RAW DATA
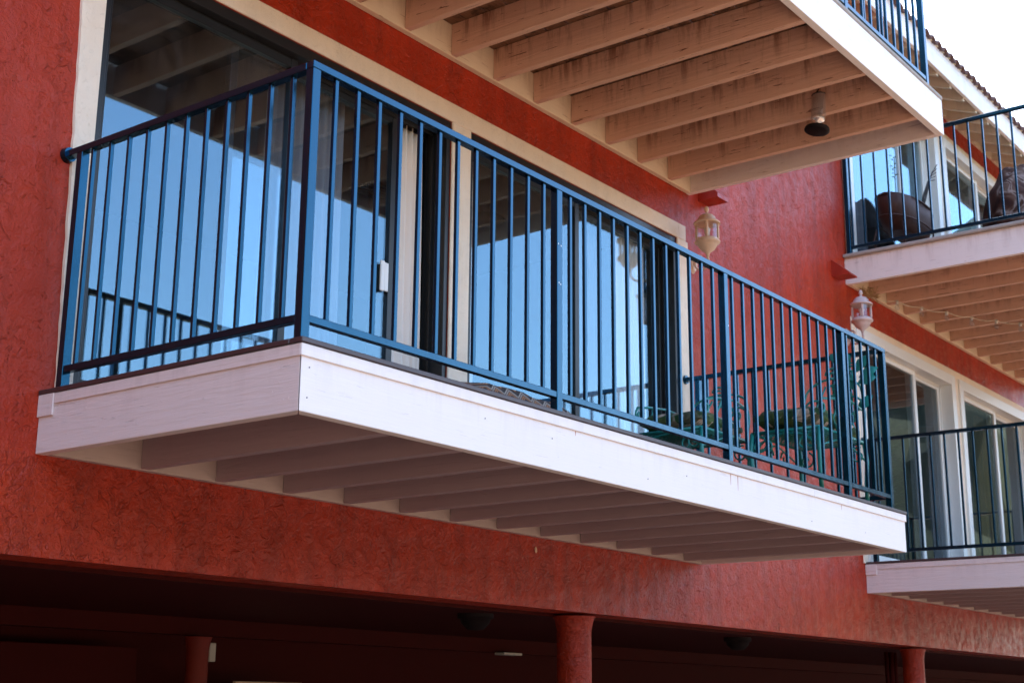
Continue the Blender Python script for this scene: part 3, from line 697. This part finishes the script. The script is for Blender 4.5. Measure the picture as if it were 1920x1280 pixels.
def chair(label, loc, rotz, ornament=False, hw=.30, hd=.25, arms=(-1, 1), splay=1.12, bh=1.0):
    T = thing('garden_chair', label, 'chair', loc, 'teal wrought iron chairs', rotz)
    sh = .385            # local: front towards -y
    def tb(name, paths, r=.008, label=None):
        bm = bmesh.new()
        for p in paths: tube(bm, p, r, 6)
        return obj(name, bm, TEAL, T)
    for sx in (-1, 1):
        for sy in (-1, 1):
            x, y = sx * hw, sy * hd
            tb('leg', [[(x, y, sh), (x * 1.02, y * 1.05, sh * .7), (x * 1.0, y * 1.02, sh * .35), (x * splay, y * splay, 0)]], .014)
            tb('leg_scroll', [spiral((x * .80, y, sh - .075), .055, 1.2, start=1.2, sgn=sx)], .006)
    bm = bmesh.new(); tube(bm, [(-hw, -hd, sh), (hw, -hd, sh), (hw, hd, sh), (-hw, hd, sh), (-hw, -hd, sh)], .011, 6)
    for k in range(1, 14): tube(bm, [(-hw, -hd + 2 * hd * k / 14, sh), (hw, -hd + 2 * hd * k / 14, sh)], .0035, 4)
    for k in range(1, 16): tube(bm, [(-hw + 2 * hw * k / 16, -hd, sh - .004), (-hw + 2 * hw * k / 16, hd, sh - .004)], .0035, 4)
    obj('seat', bm, TEAL, T)
    arch = [(-.06, 0), (-.10, .10)]
    tb('apron', [[(-hw, -hd, sh - .11), (-hw * .5, -hd, sh - .03), (0, -hd, sh - .015), (hw * .5, -hd, sh - .03), (hw, -hd, sh - .11)],
                 [(-hw, -hd, sh - .11), (-hw, 0, sh - .02), (-hw, hd, sh - .11)], [(hw, -hd, sh - .11), (hw, 0, sh - .02), (hw, hd, sh - .11)],
                 spiral((-hw, -.1, sh - .09), .05, 1.1, (0, 1, 0)), spiral((-hw, .1, sh - .09), .05, 1.1, (0, -1, 0)), spiral((.12, -hd, sh - .09), .05, 1.1), spiral((-.12, -hd, sh - .09), .05, 1.1, (-1, 0, 0))], .006)
    bp = []
    for sx in (-1, 1):
        bp.append([(sx * hw, hd, sh), (sx * hw * 1.02, hd + .03, sh + .18), (sx * hw * .9, hd + .06, sh + .33)] + [(sx * hw * .9 * math.cos(a), hd + .06 + .02 * math.sin(a), sh + .33 + .12 * math.sin(a)) for a in (.3, .6, .9, 1.2, 1.57)])
        bp.append(spiral((sx * hw * .55, hd + .04, sh + .24), .085, 1.5, (sx, 0, 0), (0, .15, 1), 0))
        bp.append(spiral((sx * hw * .45, hd + .03, sh + .09), .06, 1.4, (-sx, 0, 0), (0, .15, 1), 1))
        bp.append([(sx * .02, hd, sh), (sx * .05, hd + .03, sh + .15), (sx * .11, hd + .05, sh + .27), (sx * .05, hd + .07, sh + .40)])
    bp.append(spiral((0, hd + .06, sh + .36), .05, 1.3)); bp.append(spiral((.0, hd + .07, sh + .47), .05, 1.4, (-1, 0, 0)))
    bp = [[(p[0], p[1], sh + (p[2] - sh) * bh) for p in q] for q in bp]
    tb('backrest', bp, .0075)
    for sx in arms:
        tb('armrest', [[(sx * hw, hd + .03, sh + .2), (sx * (hw + .02), .1, sh + .22), (sx * (hw + .02), -.1, sh + .20), (sx * (hw + .01), -hd + .02, sh + .17)] + [(sx * (hw + .01), p.y, p.z) for p in spiral((0, -hd + .04, sh + .125), .045, 1.4, (0, 1, 0), (0, 0, 1), 1.6)],
                       [(sx * hw, -.05, sh), (sx * hw, -.12, sh + .08), (sx * (hw + .02), -.06, sh + .2)]], .0075)
    if ornament:
        bm = bmesh.new()
        for k in range(10):
            a = .5 + k * .45; leaf(bm, (hw * .6 + .04 * math.cos(a * 2), hd + .08, sh + .22 + .035 * k), (math.cos(a * 2), .1, .5 + .3 * math.sin(k)), (0, -1, .2), .14, .038)
        obj('leaf_ornament', bm, TEAL, T)
        tb('stem', [[(hw * .6, hd + .07, sh + .15), (hw * .62, hd + .09, sh + .3), (hw * .6, hd + .07, sh + .48)], spiral((hw * .6, hd + .07, sh + .50), .035, 1.5)], .006)
    return T
def leafy():
    m, t, p = newmat('tropical_leaf_print'); v = coords(t)
    n = N(t, 'ShaderNodeTexNoise', Scale=5.0, Detail=2.0); t.links.new(v, n.inputs['Vector'])
    a = mixc(t, v, n.outputs['Color'], .16)
    vo = N(t, 'ShaderNodeTexVoronoi', Scale=15.0); t.links.new(a, vo.inputs['Vector'])
    wv = N(t, 'ShaderNodeTexWave', Scale=22.0, Distortion=6.0, Detail=2.0); t.links.new(a, wv.inputs['Vector'])
    c = ramp(t, vo.outputs['Color'], [(0, (.008, .045, .010)), (.40, (.02, .08, .02)), (.50, (.10, .15, .03)), (.60, (.015, .05, .015)), (.66, (.62, .50, .40)), (1, (.66, .52, .42))])
    t.links.new(mixc(t, c, mixc(t, c, (.5, .5, .5), 1.0, 'MULTIPLY'), wv.outputs['Fac']), p.inputs['Base Color'])
    p.inputs['Roughness'].default_value = .8; return m
LEAFY = leafy()
def cushion(label, loc, sx, sy, sz, m, rot=(0, 0, 0), name='seat_cushion'):
    bm = bmesh.new(); bmesh.ops.create_cube(bm, size=1.0); bmesh.ops.subdivide_edges(bm, edges=bm.edges, cuts=9, use_grid_fill=True)
    for v in bm.verts:
        x, y, z = v.co * 2
        k = (1 - abs(x) ** 6) * (1 - abs(y) ** 6); px = x * (1 - .06 * y * y); py = y * (1 - .06 * x * x)
        v.co = Vector((px * sx / 2, py * sy / 2, z * sz / 2 * (.25 + .75 * max(0, k) ** .5) + .006 * math.sin(9 * x + 3 * y)))
    for f in bm.faces: f.smooth = True
    o = obj(name, bm, m, loc=loc); o.rotation_euler = rot; return tag(o, label, 'cushion')
chair('teal scroll chair beside the black door frame, nearer the wall', (4.13, -.60, .254), rad(-90), False, .22, .28, (-1, 1), 1.0, .74)
cushion('leaf print cushion on the teal chair nearer the black doors', (4.12, -.60, .254 + .385 + .068), .56, .44, .11, LEAFY)
chair('teal scroll chair by the end railing with leaf ornament', (4.54, -1.17, .254), rad(-90), True, .215, .32, (1,), 1.0)
cushion('leaf print cushion on the teal chair by the end railing', (4.52, -1.17, .254 + .385 + .072), .64, .44, .125, LEAFY, (0, rad(3), 0))

def chevron():
    m, t, p = newmat('zigzag_weave'); tc = N(t, 'ShaderNodeTexCoord'); sp = N(t, 'ShaderNodeSeparateXYZ'); t.links.new(tc.outputs['Object'], sp.inputs[0])
    zz = mathn(t, 'PINGPONG', sp.outputs[0], .05)
    u = mathn(t, 'ADD', mathn(t, 'ADD', sp.outputs[1], sp.outputs[2]), mathn(t, 'MULTIPLY', zz, 1.1))
    fr = mathn(t, 'FRACT', mathn(t, 'MULTIPLY', u, 11.0))
    fr2 = mathn(t, 'FRACT', mathn(t, 'MULTIPLY', u, 60.0))
    c = ramp(t, fr, [(0, (.02, .015, .014)), (.18, (.04, .03, .03)), (.22, (.42, .19, .08)), (.5, (.36, .15, .06)), (.55, (.30, .25, .20)), (.8, (.40, .34, .28)), (.84, (.02, .015, .014))])
    c = mixc(t, c, (.05, .035, .03), mathn(t, 'MULTIPLY', mathn(t, 'GREATER_THAN', fr2, .55), .75))
    t.links.new(c, p.inputs['Base Color']); p.inputs['Roughness'].default_value = .85; return m
cushion('brown zigzag woven cushion lying on the central balcony deck', (1.56, -1.10, .253 + .065), .86, .42, .13, chevron(), (rad(8), 0, rad(4)), 'floor_cushion')

# ---------------------------------------------------------------- items on the upper right balcony
P = thing('tub_planter', 'rusty oblong tub planter on thin legs behind the upper right railing', 'planter', (8.50, -.36, 2.93)); P.scale = (.93, .93, .95)
bm = bmesh.new(); rows = []
for f, s_ in ((0, .55), (.06, .80), (.18, .95), (.30, 1.0), (.31, .93)):
    rows.append([bm.verts.new((.50 * s_ * math.copysign(abs(math.cos(a)) ** .7, math.cos(a)), .19 * s_ * math.copysign(abs(math.sin(a)) ** .8, math.sin(a)), .26 + f)) for a in [2 * math.pi * k / 24 for k in range(24)]])
bm.faces.new(rows[0])
for i in range(4):
    for k in range(24): f = bm.faces.new((rows[i][k], rows[i][(k + 1) % 24], rows[i + 1][(k + 1) % 24], rows[i + 1][k])); f.smooth = True
obj('tub', bm, RUST, P)
for z_ in (.35, .56):
    bm = bmesh.new(); tube(bm, [(.505 * math.cos(2 * math.pi * k / 24), .20 * math.sin(2 * math.pi * k / 24), z_) for k in range(25)], .009, 6); obj('hoop', bm, RUST, P)
for sx in (-1, 1):
    for sy in (-1, 1):
        bm = bmesh.new(); tube(bm, [(sx * .38, sy * .12, .30), (sx * .44, sy * .15, .15), (sx * .40, sy * .14, 0)], .010, 6); obj('leg', bm, RUST, P)
TW = simple('dry_twig', (.03, .022, .018), .8)
bm = bmesh.new()
for k in range(5): tube(bm, [(.30, 0, .5), (.36 + .02 * k, -.02, .75), (.44 + .03 * k, -.05, .92 + .03 * k), (.58 + .02 * k, -.07, .97 + .045 * k)], .004, 4)
o = obj('dry_plant', bm, TW, loc=(8.52, -.38, 2.93)); tag(o, 'dry spiky twigs growing from the rusty tub planter', 'plant')
bm = bmesh.new(); tube(bm, [(-.25, 0, .5), (-.28, -.01, .7), (-.24, 0, .95)], .004, 4)
for k in range(12): leaf(bm, (-.27 + .02 * math.sin(k), 0, .72 + .02 * k), (math.cos(k * 2.4), math.sin(k * 2.4), .3), (0, 0, 1), .035, .009)
o = obj('succulent_stalk', bm, simple('dull_green_leaf', (.07, .09, .04), .7), loc=(8.52, -.38, 2.93)); tag(o, 'thin leafy stalk rising from the left of the tub planter', 'plant')

def tarp():
    m, t, p = newmat('brown_marbled_cloth'); v = coords(t); n = N(t, 'ShaderNodeTexNoise', Scale=3.2, Detail=2.0, Distortion=2.2); t.links.new(v, n.inputs['Vector'])
    c = ramp(t, n.outputs['Fac'], [(.36, (.025, .008, .006)), (.50, (.05, .016, .010)), (.60, (.10, .055, .04)), (.65, (.24, .17, .15)), (.69, (.05, .02, .012))])
    t.links.new(c, p.inputs['Base Color']); p.inputs['Roughness'].default_value = .85; p.inputs['Specular IOR Level'].default_value = .15; return m
bm = bmesh.new(); bmesh.ops.create_icosphere(bm, subdivisions=4, radius=1.0)
for v in bm.verts:
    x, y, z = v.co; k = 1 + .05 * math.sin(7 * x + 3 * z) + .04 * math.sin(11 * y + 5 * z)
    v.co = Vector((x * .62 * k, y * .34 * k, (z * .75 * k + .75)))
    if v.co.z < .02: v.co.z = .02
for f in bm.faces: f.smooth = True
o = obj('covered_chair', bm, tarp(), loc=(10.62, -.78, 2.90)); tag(o, 'chair under a marbled brown cover, far end of the upper balcony', 'covered chair')

# string lights under the upper right balcony
S_ = thing('string_lights', 'string of small clear bulbs looped below the upper right joists', 'string lights', (8.2, -.1, 2.62))
pts = [(8.25, -.10), (8.495, -.236), (8.823, -.336), (9.093, -.469), (9.405, -.592), (9.647, -.739), (9.872, -.891), (10.1, -1.05), (10.4, -1.2)]
cp = []
for i in range(len(pts) - 1):
    for k in range(6):
        f = k / 6; a, b_ = pts[i], pts[i + 1]; cp.append((a[0] + (b_[0] - a[0]) * f - 8.2, a[1] + (b_[1] - a[1]) * f + .1, -.018 - .018 * math.sin(math.pi * f)))
bm = bmesh.new(); tube(bm, cp, .0035, 5); obj('cord', bm, simple('cream_cord', (.7, .6, .45), .6), S_)
for x, y in pts[1:]:
    bm = bmesh.new(); lathe(bm, [(.001, .0), (.014, 0), (.014, -.035), (.001, -.035)], (x - 8.2, y + .1, -.012), 10); obj('socket', bm, GALV, S_)
    bm = bmesh.new(); lathe(bm, [(.008, 0), (.020, -.02), (.022, -.035), (.012, -.052), (.001, -.056)], (x - 8.2, y + .1, -.048), 12); obj('bulb', bm, LGLASS, S_)

# bird nest / dry wreath at the corner of the upper right ledger
bm = bmesh.new(); rnd = random.Random(3)
for k in range(70):
    a = rnd.uniform(0, 6.28); e = rnd.uniform(-.7, .7); r = .075; c = Vector((r * math.cos(a) * 1.7, r * math.sin(a) * .45, r * e * .6)); d_ = Vector((rnd.uniform(-1, 1), rnd.uniform(-1, 1), rnd.uniform(-1, 1))) * .045
    tube(bm, [c - d_, c + d_ * .2 + Vector((0, 0, .006)), c + d_], .0028, 4)
o = obj('bird_nest', bm, simple('dry_straw', (.42, .27, .13), .9, var=.5), loc=(8.27, -.08, 2.645)); tag(o, 'dry straw bird nest at the ledger above the second lantern', 'nest')

# plants seen in the lower right doorway
def plant(loc, h, n, label, col, flower=None, seed=1):
    r_ = random.Random(seed); T = thing('potted_plant', label, 'plant', loc)
    bm = bmesh.new(); lathe(bm, [(.001, 0), (.10, 0), (.14, .24), (.15, .26), (.12, .26), (.11, .22), (.001, .22)], seg=18); obj('pot', bm, GALV, T)
    bm = bmesh.new()
    for k in range(n):
        a = r_.uniform(0, 6.28); rr = r_.uniform(.02, .22); z = r_.uniform(.3, h)
        leaf(bm, (rr * .6 * math.cos(a), rr * .6 * math.sin(a), z), (math.cos(a), math.sin(a), r_.uniform(-.3, .6)), (0, 0, 1), r_.uniform(.06, .13), .022)
    obj('leaves', bm, simple('plant_green_%d' % seed, col, .6, var=.5), T, kind='stuff')
    if flower:
        bm = bmesh.new()
        for k in range(24): 
            a = r_.uniform(0, 6.28); leaf(bm, (.12 * math.cos(a), .12 * math.sin(a), .3 + r_.uniform(0, .07)), (math.cos(a), math.sin(a), .6), (0, 0, 1), .05, .018)
        obj('flowers', bm, simple('flower_%d' % seed, flower, .6), T, kind='stuff')
    return T
plant((9.78, .48, .25), 1.75, 240, 'leafy potted plant inside the lower right doorway', (.10, .16, .04), (.5, .38, .02), 5)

EXERCISE BRIEF
The lines to collect are those holding the string "from"; copy them all.

FINISHED ANSWER
Continue the Blender Python script for this scene: part 3, from line 697. This part finishes the script. The script is for Blender 4.5. Measure the picture as if it were 1920x1280 pixels.
o = obj('dry_plant', bm, TW, loc=(8.52, -.38, 2.93)); tag(o, 'dry spiky twigs growing from the rusty tub planter', 'plant')
o = obj('succulent_stalk', bm, simple('dull_green_leaf', (.07, .09, .04), .7), loc=(8.52, -.38, 2.93)); tag(o, 'thin leafy stalk rising from the left of the tub planter', 'plant')